Another little annoyance I’ve noticed – when I do the site:www.averyjparker.com search, the title gets returned as Parker, Avery J. – ….. which I wonder if that might be part of the difficulty I’m having in “finding my main site” by searching for avery j parker (southcarolinagenealogy.org comes up early in the search results, but given that averyjparker.com has that in the domain, you would expect it to be a bit more relevant.) IF I search under averyjparker (the domain you would expect would come first… in actuality I get LOTS of places where I’ve been referred to, posted, linked to, etc. (Page 3).

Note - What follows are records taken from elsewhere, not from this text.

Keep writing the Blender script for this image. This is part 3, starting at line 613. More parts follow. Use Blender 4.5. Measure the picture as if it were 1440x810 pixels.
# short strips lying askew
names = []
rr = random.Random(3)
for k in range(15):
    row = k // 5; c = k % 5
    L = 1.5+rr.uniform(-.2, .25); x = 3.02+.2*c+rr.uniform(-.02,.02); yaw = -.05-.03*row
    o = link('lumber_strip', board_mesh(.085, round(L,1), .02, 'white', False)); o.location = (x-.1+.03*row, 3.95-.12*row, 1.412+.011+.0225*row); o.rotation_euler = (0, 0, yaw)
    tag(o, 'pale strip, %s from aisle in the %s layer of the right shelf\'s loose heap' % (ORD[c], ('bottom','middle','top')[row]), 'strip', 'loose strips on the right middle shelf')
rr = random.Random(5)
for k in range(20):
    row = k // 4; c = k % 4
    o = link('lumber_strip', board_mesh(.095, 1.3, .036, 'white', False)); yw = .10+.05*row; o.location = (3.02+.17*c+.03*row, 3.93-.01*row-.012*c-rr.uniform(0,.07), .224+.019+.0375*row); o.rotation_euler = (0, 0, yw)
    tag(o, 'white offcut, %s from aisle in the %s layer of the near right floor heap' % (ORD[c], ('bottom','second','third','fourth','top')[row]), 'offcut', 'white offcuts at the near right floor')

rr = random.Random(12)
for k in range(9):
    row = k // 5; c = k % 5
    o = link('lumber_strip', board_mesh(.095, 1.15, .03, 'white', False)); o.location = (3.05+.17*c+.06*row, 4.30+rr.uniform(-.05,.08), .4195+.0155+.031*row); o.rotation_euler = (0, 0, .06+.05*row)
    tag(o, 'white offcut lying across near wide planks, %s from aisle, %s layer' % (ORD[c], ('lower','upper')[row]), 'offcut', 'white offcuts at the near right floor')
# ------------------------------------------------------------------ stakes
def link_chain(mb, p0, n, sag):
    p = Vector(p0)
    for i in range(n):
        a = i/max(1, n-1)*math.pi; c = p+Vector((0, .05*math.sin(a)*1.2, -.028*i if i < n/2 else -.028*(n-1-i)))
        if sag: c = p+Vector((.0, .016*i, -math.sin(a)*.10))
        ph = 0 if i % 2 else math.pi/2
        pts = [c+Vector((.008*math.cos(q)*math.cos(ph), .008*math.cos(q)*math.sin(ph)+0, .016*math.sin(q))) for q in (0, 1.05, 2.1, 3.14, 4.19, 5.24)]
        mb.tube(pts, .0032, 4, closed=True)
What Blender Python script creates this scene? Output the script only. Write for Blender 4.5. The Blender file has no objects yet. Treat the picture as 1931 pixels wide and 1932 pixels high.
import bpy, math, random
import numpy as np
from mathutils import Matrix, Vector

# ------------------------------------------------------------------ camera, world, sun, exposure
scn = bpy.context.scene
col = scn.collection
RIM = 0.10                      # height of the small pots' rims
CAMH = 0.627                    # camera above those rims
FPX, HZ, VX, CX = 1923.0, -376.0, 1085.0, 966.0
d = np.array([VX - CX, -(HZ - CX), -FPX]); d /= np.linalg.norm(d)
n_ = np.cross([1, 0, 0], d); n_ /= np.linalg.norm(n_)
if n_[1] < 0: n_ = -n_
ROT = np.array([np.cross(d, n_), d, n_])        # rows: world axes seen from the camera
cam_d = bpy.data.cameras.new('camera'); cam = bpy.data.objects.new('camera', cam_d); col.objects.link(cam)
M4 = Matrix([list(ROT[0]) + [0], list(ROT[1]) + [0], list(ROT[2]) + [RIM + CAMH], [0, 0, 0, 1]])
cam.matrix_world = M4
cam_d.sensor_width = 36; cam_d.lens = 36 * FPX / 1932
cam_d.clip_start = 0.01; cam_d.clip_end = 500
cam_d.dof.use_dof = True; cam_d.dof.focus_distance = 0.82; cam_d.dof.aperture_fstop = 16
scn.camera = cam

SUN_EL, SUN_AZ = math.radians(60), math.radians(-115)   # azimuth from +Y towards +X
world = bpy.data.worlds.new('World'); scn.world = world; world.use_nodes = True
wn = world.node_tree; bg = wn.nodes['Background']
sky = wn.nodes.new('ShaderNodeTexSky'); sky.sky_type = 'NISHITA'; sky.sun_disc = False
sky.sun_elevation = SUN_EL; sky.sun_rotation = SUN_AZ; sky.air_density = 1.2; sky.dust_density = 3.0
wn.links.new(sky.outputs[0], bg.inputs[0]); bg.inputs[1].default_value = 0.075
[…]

So, what to do. Not much, I suppose until there’s a more clear picture of what’s going on. At this point, my attitude is that it’s google’s issue and over time things will change. What’s really strange is that googlebot shows up in the traffic logs as spidering pages that don’t exist in the index. (Much as it’s visiting the complete sites which are missing.) Ultimately, I don’t think there is anything TO do, but wait and perhaps give feedback to google. I really, don’t see the wisdom in designing a site specifically to make one search engine happy. I didn’t do that before, when the pages were being spidered by google and I would be VERY reluctant to do it now.

But that’s the little bit more light I was able to shed on the issue.

Oh – one other thing I’ve noticed. The mediabot hasn’t really “refreshed” the main page in at least a week now, because many of the ads even today mention epson scanners…. I had an article about an epson scanner issue on the 9th, that quickly got pushed from the home page (it’s now on page 4..) This I would think would not bode well for Google’s bread and butter – pay-per-click advertising. Supposedly there are higher click throughs when the ads are MORE relevant and thus MORE revenue for google. Well, if the ad-based content crawler isn’t keeping up??? Less relevant ads, less revenue… etc.